-- begin Data --

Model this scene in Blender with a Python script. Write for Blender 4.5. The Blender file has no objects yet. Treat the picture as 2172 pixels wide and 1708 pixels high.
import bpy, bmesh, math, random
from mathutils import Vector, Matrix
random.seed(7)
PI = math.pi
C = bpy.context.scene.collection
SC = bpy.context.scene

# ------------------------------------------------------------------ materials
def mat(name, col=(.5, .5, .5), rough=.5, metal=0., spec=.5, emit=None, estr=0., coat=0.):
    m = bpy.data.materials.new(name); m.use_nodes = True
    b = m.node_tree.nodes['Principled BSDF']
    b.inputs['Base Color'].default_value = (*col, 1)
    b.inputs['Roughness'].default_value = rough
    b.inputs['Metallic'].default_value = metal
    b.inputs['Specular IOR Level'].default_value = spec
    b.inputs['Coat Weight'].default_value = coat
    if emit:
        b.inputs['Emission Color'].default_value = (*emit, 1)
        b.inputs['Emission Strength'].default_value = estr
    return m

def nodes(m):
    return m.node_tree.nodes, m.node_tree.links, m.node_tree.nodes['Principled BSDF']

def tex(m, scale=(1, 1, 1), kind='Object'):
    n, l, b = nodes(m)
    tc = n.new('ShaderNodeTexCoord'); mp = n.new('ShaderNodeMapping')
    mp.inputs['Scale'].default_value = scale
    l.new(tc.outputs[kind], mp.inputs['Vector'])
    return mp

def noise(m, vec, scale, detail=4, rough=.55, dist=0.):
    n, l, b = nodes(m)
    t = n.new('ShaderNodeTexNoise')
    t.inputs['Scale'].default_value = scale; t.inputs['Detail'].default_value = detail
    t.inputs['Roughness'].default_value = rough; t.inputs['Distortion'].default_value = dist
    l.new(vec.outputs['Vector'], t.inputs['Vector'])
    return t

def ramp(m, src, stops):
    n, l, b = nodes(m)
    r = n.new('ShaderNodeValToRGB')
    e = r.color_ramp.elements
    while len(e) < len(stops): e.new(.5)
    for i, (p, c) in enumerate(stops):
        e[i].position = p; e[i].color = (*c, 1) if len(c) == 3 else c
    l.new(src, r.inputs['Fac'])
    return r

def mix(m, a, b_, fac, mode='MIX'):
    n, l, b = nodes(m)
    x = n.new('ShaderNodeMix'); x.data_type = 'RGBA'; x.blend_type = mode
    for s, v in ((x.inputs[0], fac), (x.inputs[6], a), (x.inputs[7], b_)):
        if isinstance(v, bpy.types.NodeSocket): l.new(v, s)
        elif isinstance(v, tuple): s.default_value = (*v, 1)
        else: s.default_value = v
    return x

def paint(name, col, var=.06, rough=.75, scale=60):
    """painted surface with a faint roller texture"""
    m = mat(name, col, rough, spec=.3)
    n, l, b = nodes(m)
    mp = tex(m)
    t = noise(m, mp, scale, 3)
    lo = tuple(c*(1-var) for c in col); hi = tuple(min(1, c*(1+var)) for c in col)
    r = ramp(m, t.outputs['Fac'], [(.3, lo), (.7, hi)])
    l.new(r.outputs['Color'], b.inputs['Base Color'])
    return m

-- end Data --

Problem to solve
Reproduce the data in its entirety, matching each character.

Solution below
Model this scene in Blender with a Python script. Write for Blender 4.5. The Blender file has no objects yet. Treat the picture as 2172 pixels wide and 1708 pixels high.
import bpy, bmesh, math, random
from mathutils import Vector, Matrix
random.seed(7)
PI = math.pi
C = bpy.context.scene.collection
SC = bpy.context.scene

# ------------------------------------------------------------------ materials
def mat(name, col=(.5, .5, .5), rough=.5, metal=0., spec=.5, emit=None, estr=0., coat=0.):
    m = bpy.data.materials.new(name); m.use_nodes = True
    b = m.node_tree.nodes['Principled BSDF']
    b.inputs['Base Color'].default_value = (*col, 1)
    b.inputs['Roughness'].default_value = rough
    b.inputs['Metallic'].default_value = metal
    b.inputs['Specular IOR Level'].default_value = spec
    b.inputs['Coat Weight'].default_value = coat
    if emit:
        b.inputs['Emission Color'].default_value = (*emit, 1)
        b.inputs['Emission Strength'].default_value = estr
    return m

def nodes(m):
    return m.node_tree.nodes, m.node_tree.links, m.node_tree.nodes['Principled BSDF']

def tex(m, scale=(1, 1, 1), kind='Object'):
    n, l, b = nodes(m)
    tc = n.new('ShaderNodeTexCoord'); mp = n.new('ShaderNodeMapping')
    mp.inputs['Scale'].default_value = scale
    l.new(tc.outputs[kind], mp.inputs['Vector'])
    return mp

def noise(m, vec, scale, detail=4, rough=.55, dist=0.):
    n, l, b = nodes(m)
    t = n.new('ShaderNodeTexNoise')
    t.inputs['Scale'].default_value = scale; t.inputs['Detail'].default_value = detail
    t.inputs['Roughness'].default_value = rough; t.inputs['Distortion'].default_value = dist
    l.new(vec.outputs['Vector'], t.inputs['Vector'])
    return t

def ramp(m, src, stops):
    n, l, b = nodes(m)
    r = n.new('ShaderNodeValToRGB')
    e = r.color_ramp.elements
    while len(e) < len(stops): e.new(.5)
    for i, (p, c) in enumerate(stops):
        e[i].position = p; e[i].color = (*c, 1) if len(c) == 3 else c
    l.new(src, r.inputs['Fac'])
    return r

def mix(m, a, b_, fac, mode='MIX'):
    n, l, b = nodes(m)
    x = n.new('ShaderNodeMix'); x.data_type = 'RGBA'; x.blend_type = mode
    for s, v in ((x.inputs[0], fac), (x.inputs[6], a), (x.inputs[7], b_)):
        if isinstance(v, bpy.types.NodeSocket): l.new(v, s)
        elif isinstance(v, tuple): s.default_value = (*v, 1)
        else: s.default_value = v
    return x

def paint(name, col, var=.06, rough=.75, scale=60):
    """painted surface with a faint roller texture"""
    m = mat(name, col, rough, spec=.3)
    n, l, b = nodes(m)
    mp = tex(m)
    t = noise(m, mp, scale, 3)
    lo = tuple(c*(1-var) for c in col); hi = tuple(min(1, c*(1+var)) for c in col)
    r = ramp(m, t.outputs['Fac'], [(.3, lo), (.7, hi)])
    l.new(r.outputs['Color'], b.inputs['Base Color'])
    return m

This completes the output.